Teaching Anxiety: Nothing Ventured, Nothing Gained

So your student has an embouchure problem. Or so you think. You felt sure of this fact a month ago, when you told him to make some changes, but now you’re not so confident. He seems to be getting worse rather than better, and he’s certainly getting more frustrated. He’s never been a superstar, but he used to be one of your better players; why did you decide to fix something that didn’t need fixing? Now he can’t play above the staff…

This scenario represents many teachers’ (and students’) worst nightmare. The fear of misdirecting a student, especially a good student, weighs heavily on most of us at one point or another. When I stepped into a college environment, thus becoming the last (and sometimes only) private instructor for many of my students before they face the real world, the risks became downright sobering.

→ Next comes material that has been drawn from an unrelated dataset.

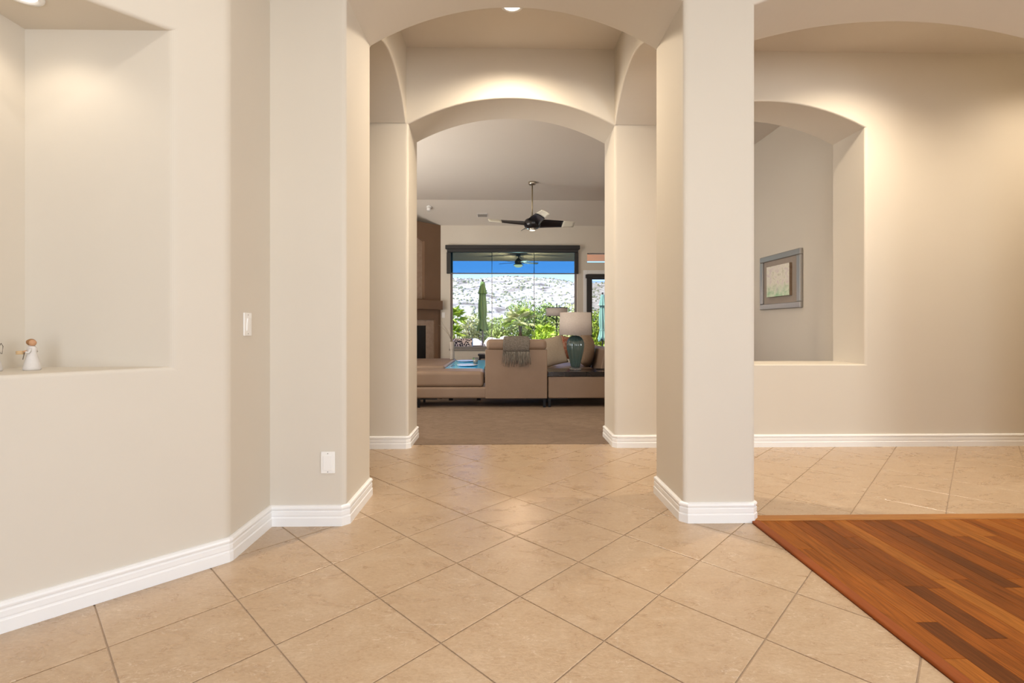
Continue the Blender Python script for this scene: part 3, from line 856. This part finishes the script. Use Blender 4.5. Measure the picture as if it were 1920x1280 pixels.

I would argue that any good teacher experiences “teaching anxiety.” Anxiety conveys to us that we care about our students, that we want them to succeed, and that we feel responsible for their progress. Those who don’t experience some form of anxiety tend to be either too lazy to invest in their students or too reckless to consider that all of us are fallible. But if the fear of “screwing up” a student prevents us as teachers from addressing a major problem, then we do our students an equally grave disservice, because we give them more and more opportunity to reinforce wrong habits. How, then, can we manage our own anxiety so that it does not prevent us from taking the risks that our students may need us to take?

In some ways, trumpet playing is really quite simple. It boils down to two main components: air and embouchure. When we speak of air, we are concerned with whether it is moving continuously and with whether it is moving quickly. When we speak of embouchure, we are concerned with whether the lips can vibrate freely and with whether the two opposing muscle groups that create the embouchure are in balance. If a student is having problems, one of these factors is almost always responsible.

Most of us are quite comfortable adjusting a student’s use of air. We think of these changes as reversible. Not so the dreaded embouchure change, which strikes terror into the hearts of teachers and pupils alike. In many ways, the two are not so different: both involve a learned habit which the student must override. Either can mean the difference between stardom or mediocrity. Neither change is, perhaps, essential for a pre-college student who has no aspirations to play professionally, but both can dramatically change a student’s experience with the trumpet.

But where embouchure changes differ from air changes is that the embouchure change can cause tremendous stagnation and counter-productivity unless the student believes in it as much as the teacher. This is because certain embouchure changes (not all of them) require a period of limbo, in which neither the old nor the new setup will feel quite right. And unless the student knows what to expect and has fully committed to the process, he will find himself stranded.

Herein lies most teachers’ anxiety. When my college students express concern that they “won’t know what to do” when teaching private lessons, I think they are primarily mystified by embouchure. But in reality, the type of worst-case scenario I’ve described above is usually avoidable if the teacher and the student both commit to the process and agree upon the desired result.* Furthermore (speaking from a college admissions standpoint), the number of students whose futures have been compromised by embouchure changes gone wrong is far less than the number of students whose teachers didn’t push them hard enough to be outstanding.

You have much to offer to your students! Do you know how to improve upon something your student is doing? Make this your goal; many problems are not fixed until they undergo several weeks of being improved. So start with any piece of the puzzle that you know how to improve and set assignments that will encourage progress in this area. Other things will become clearer as you go. If this clarity leads you to become convinced that your student needs to change something more drastic, consider explaining the process to the student so he knows what to expect.** This drastic change might be an embouchure change–but it also might be a vibrato change, a need to practice fundamentals, or a need to work with a drone to improve pitch. Regardless, most students will rise to a challenge if they can see the incremental progress as they go. It is in this way, moreso than the more overt alterations, that a teacher can often have the greatest impact.

So take a risk: dare your students to be outstanding. They won’t know what they can achieve until you help them see it.

 

* Some of you would probably like a play-by-play of how this process should work and how to tell if an embouchure change is necessary. However, my thoughts on embouchure are better summarized elsewhere on this site. I might consider an embouchure change as a possibility for a student whose setup did not adhere to the general principles outlined on that page, but the level of student commitment to a serious embouchure change is so high that I usually treat it as a last resort.

** A serious student should trust your judgement enough to follow your instructions without hesitation–but I personally prefer to explain my objectives for some of the more daunting assignments (Caruso studies, pedal tones, changes in mouthpiece placement, etc.). The key is to help your student to recognize his own progress when it happens–especially if “progress” isn’t going to sound like improvement at first.